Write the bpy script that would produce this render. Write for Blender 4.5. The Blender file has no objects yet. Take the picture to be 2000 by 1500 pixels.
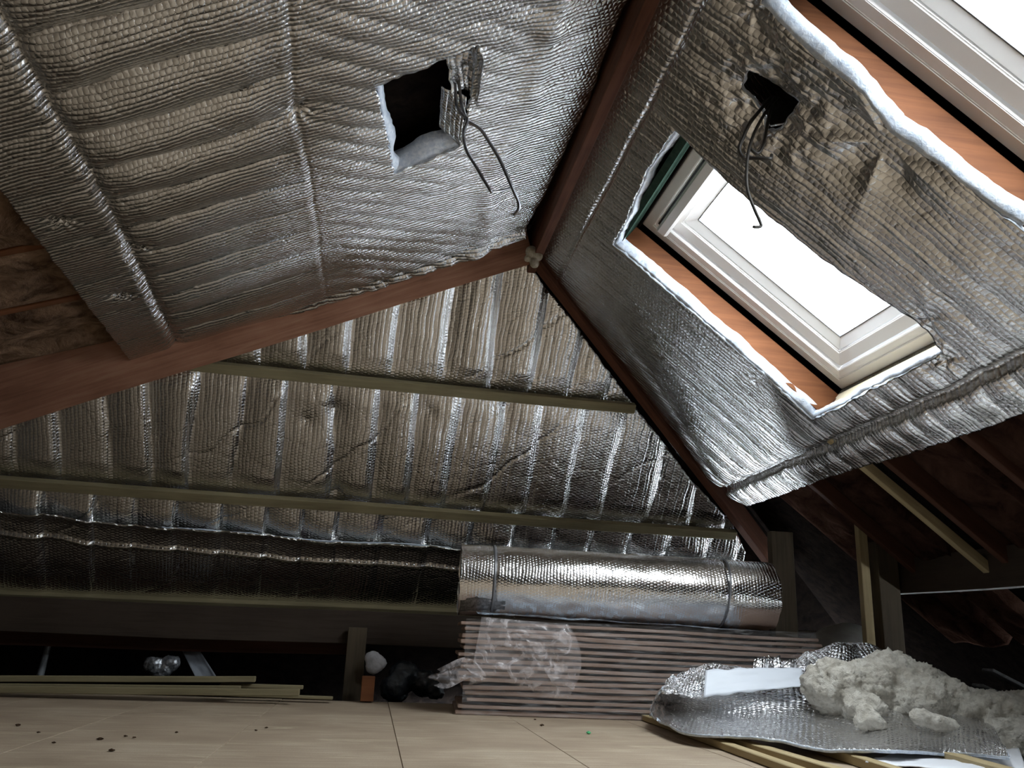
import bpy, bmesh, math, random
import numpy as np
from mathutils import Matrix, Vector
random.seed(7); rng = np.random.default_rng(7)
C = bpy.context.scene.collection
scn = bpy.context.scene

# ------------------------------------------------------------------ camera, sky, exposure
CAMZ = 0.40
F = 1650.0
def _basis(v1, hs):
    y = np.array([v1[0]-1000, v1[1]-750, F], float); y /= np.linalg.norm(y)
    z = np.cross(y, np.array([1, hs, 0.])); z /= np.linalg.norm(z)
    if z[1] > 0: z = -z
    return np.array([np.cross(y, z), y, z])
M = _basis((725, 1230), .04)
CAM = np.array([0, 0, CAMZ])
cd = bpy.data.cameras.new('camera'); cam = bpy.data.objects.new('camera', cd); C.objects.link(cam)
mw = Matrix.Identity(4)
for i in range(3):
    mw[i][0] = M[i, 0]; mw[i][1] = -M[i, 1]; mw[i][2] = -M[i, 2]; mw[i][3] = CAM[i]
cam.matrix_world = mw
cd.sensor_width = 36; cd.lens = F/2000*36; cd.clip_start = .02
scn.camera = cam

w = bpy.data.worlds.new('sky'); scn.world = w; w.use_nodes = True
bg = w.node_tree.nodes['Background']
bg.inputs[0].default_value = (.86, .94, 1, 1)          # even overcast sky
bg.inputs[1].default_value = 9.0
scn.view_settings.view_transform = 'Standard'; scn.view_settings.look = 'None'
scn.view_settings.gamma = 1; scn.view_settings.use_curve_mapping = False
scn.view_settings.exposure = 1.75

# ------------------------------------------------------------------ geometry helpers
def ray(px, py):
    return M @ (np.array([px-1000, py-750, F], float)/F)
def hit(px, py, P, n):
    r = ray(px, py); return CAM + r*(((P-CAM) @ n)/(r @ n))
def hitz(px, py, z): return hit(px, py, np.array([0, 0, z]), np.array([0, 0, 1.]))
def pt(px, py, Y):
    r = ray(px, py); return CAM + r*(Y/r[1])
def unit(v): v = np.array(v, float); return v/np.linalg.norm(v)

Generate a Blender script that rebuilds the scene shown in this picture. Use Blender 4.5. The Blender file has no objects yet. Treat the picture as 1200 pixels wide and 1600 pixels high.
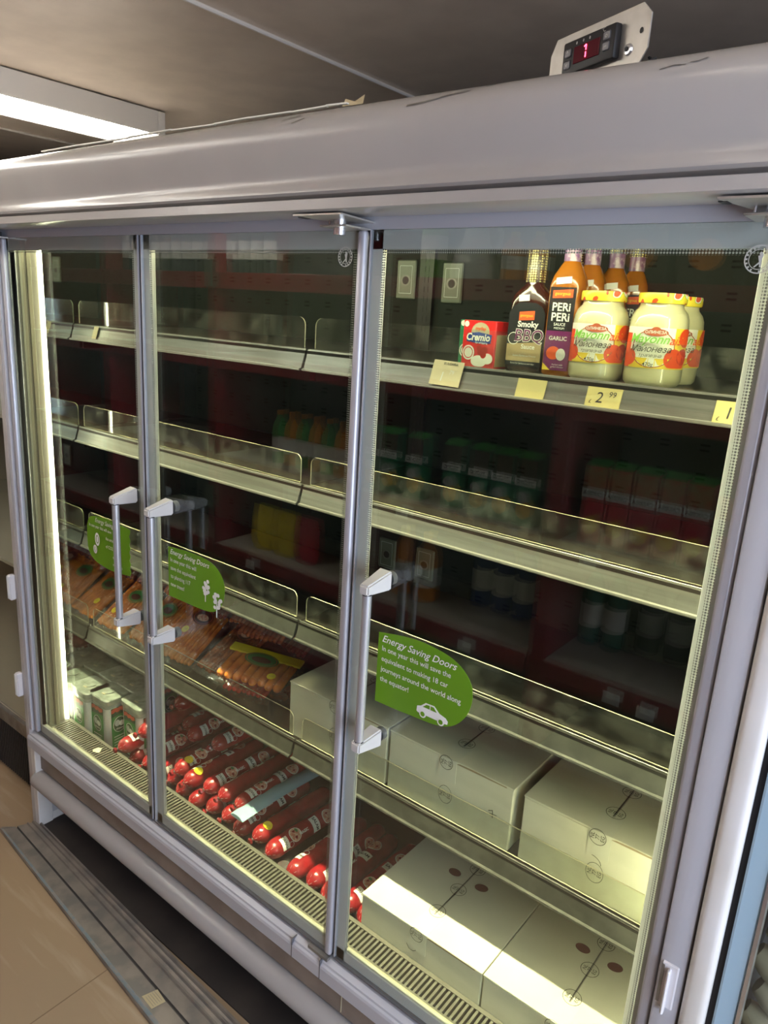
import bpy, bmesh, math, random
from mathutils import Vector, Matrix
random.seed(7)
SC = bpy.context.scene
COL = SC.collection
PI = math.pi
FL = 0.365                      # height of the door bottoms above the floor (everything is laid out from there)

# ------------------------------------------------------------------ camera
cam_d = bpy.data.cameras.new('camera'); cam = bpy.data.objects.new('camera', cam_d); COL.objects.link(cam)
cam_d.sensor_fit = 'HORIZONTAL'; cam_d.sensor_width = 36.0; cam_d.lens = 1153.86 / 1200 * 36
cam_d.clip_start = 0.02
R_ = ((0.77948334, 0.62364547, 0.05892405), (0.20863317, -0.16976564, -0.96314684), (-0.59065888, 0.76305043, -0.26244262))
m = Matrix.Identity(4)
for i in range(3):
    m[i][0] = R_[0][i]; m[i][1] = -R_[1][i]; m[i][2] = -R_[2][i]
m[0][3], m[1][3], m[2][3] = 1.4961, -1.0014, 1.3717
cam.matrix_world = m
SC.camera = cam

# ------------------------------------------------------------------ world, exposure, lights
SC.view_settings.view_transform = 'Standard'; SC.view_settings.look = 'None'
SC.view_settings.gamma = 1.0; SC.view_settings.use_curve_mapping = False
SC.view_settings.exposure = 1.3
try:
    SC.cycles.transparent_max_bounces = 40
    SC.cycles.max_bounces = 8
    SC.cycles.sample_clamp_indirect = 4.0
except Exception: pass
w = bpy.data.worlds.new('world'); SC.world = w; w.use_nodes = True
w.node_tree.nodes['Background'].inputs[0].default_value = (.62, .72, .95, 1)
w.node_tree.nodes['Background'].inputs[1].default_value = .25
LAMP_CEIL = 13.0      # ceiling tubes
LAMP_CASE = 15.0       # lamp tube in the canopy of the fridge
LAMP_POST = 13.0       # upright led strips in the fridge
def area(name, loc, rot, sx, sy, power, col):
    l = bpy.data.lights.new(name, 'AREA'); l.shape = 'RECTANGLE'; l.size = sx; l.size_y = sy; l.energy = power; l.color = col
    o = bpy.data.objects.new(name, l); COL.objects.link(o); o.location = loc; o.rotation_euler = rot
    return o
# daylight falling through the shop window in the right wall
area('window_daylight', (3.42, -1.3, 1.0), (0, math.radians(90), 0), 1.7, 2.4, 46, (.74, .83, 1.0))

# the downlight strip in the canopy of the fridge, just inside the doors
dl = area('canopy_downlight', (.325, .072, 1.505), (math.radians(6), 0, 0), 1.88, .03, 4.8, (1.0, .92, .55))
dl.data.spread = math.radians(36)

# ------------------------------------------------------------------ materials
MATS = {}
def nodes_of(name):
    mt = bpy.data.materials.new(name); mt.use_nodes = True
    nt = mt.node_tree; b = nt.nodes['Principled BSDF']
    return mt, nt, b
def N(nt, t, **kw):
    n = nt.nodes.new(t)
    for k, v in kw.items(): setattr(n, k, v)
    return n
def mat(name, c, rough=.5, metal=0., noise=None, bump=0., bscale=60., coat=0., spec=None, stretch=(1, 1, 1), c2=None, lo=.4, hi=.6):
    """noise: scale of a blend between c and c2"""
    mt, nt, b = nodes_of(name)
    b.inputs['Base Color'].default_value = (*c, 1); b.inputs['Roughness'].default_value = rough; b.inputs['Metallic'].default_value = metal
    if coat: b.inputs['Coat Weight'].default_value = coat; b.inputs['Coat Roughness'].default_value = .05
    if spec is not None: b.inputs['Specular IOR Level'].default_value = spec
    if noise or bump:
        tc = N(nt, 'ShaderNodeTexCoord'); mp = N(nt, 'ShaderNodeMapping'); mp.inputs['Scale'].default_value = stretch
        nt.links.new(tc.outputs['Object'], mp.inputs[0])
    if noise:
        nz = N(nt, 'ShaderNodeTexNoise'); nz.inputs['Scale'].default_value = noise; nz.inputs['Detail'].default_value = 6
        nt.links.new(mp.outputs[0], nz.inputs['Vector'])
        cr = N(nt, 'ShaderNodeValToRGB'); cr.color_ramp.elements[0].position = lo; cr.color_ramp.elements[1].position = hi
        cr.color_ramp.elements[0].color = (*c, 1); cr.color_ramp.elements[1].color = (*(c2 or [x * .8 for x in c]), 1)
        nt.links.new(nz.outputs[0], cr.inputs[0]); nt.links.new(cr.outputs[0], b.inputs['Base Color'])
    if bump:
        nb = N(nt, 'ShaderNodeTexNoise'); nb.inputs['Scale'].default_value = bscale; nb.inputs['Detail'].default_value = 4
        nt.links.new(mp.outputs[0], nb.inputs['Vector'])
        bp = N(nt, 'ShaderNodeBump'); bp.inputs['Strength'].default_value = bump; bp.inputs['Distance'].default_value = .004
        nt.links.new(nb.outputs[0], bp.inputs['Height']); nt.links.new(bp.outputs[0], b.inputs['Normal'])
    MATS[name] = mt
    return mt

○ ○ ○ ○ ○

Objective
Leave out the pictures and transcribe exactly the lines from the one containing "Generate a Blender" through the one containing "out from there)".

Written answer
Generate a Blender script that rebuilds the scene shown in this picture. Use Blender 4.5. The Blender file has no objects yet. Treat the picture as 1200 pixels wide and 1600 pixels high.
import bpy, bmesh, math, random
from mathutils import Vector, Matrix
random.seed(7)
SC = bpy.context.scene
COL = SC.collection
PI = math.pi
FL = 0.365                      # height of the door bottoms above the floor (everything is laid out from there)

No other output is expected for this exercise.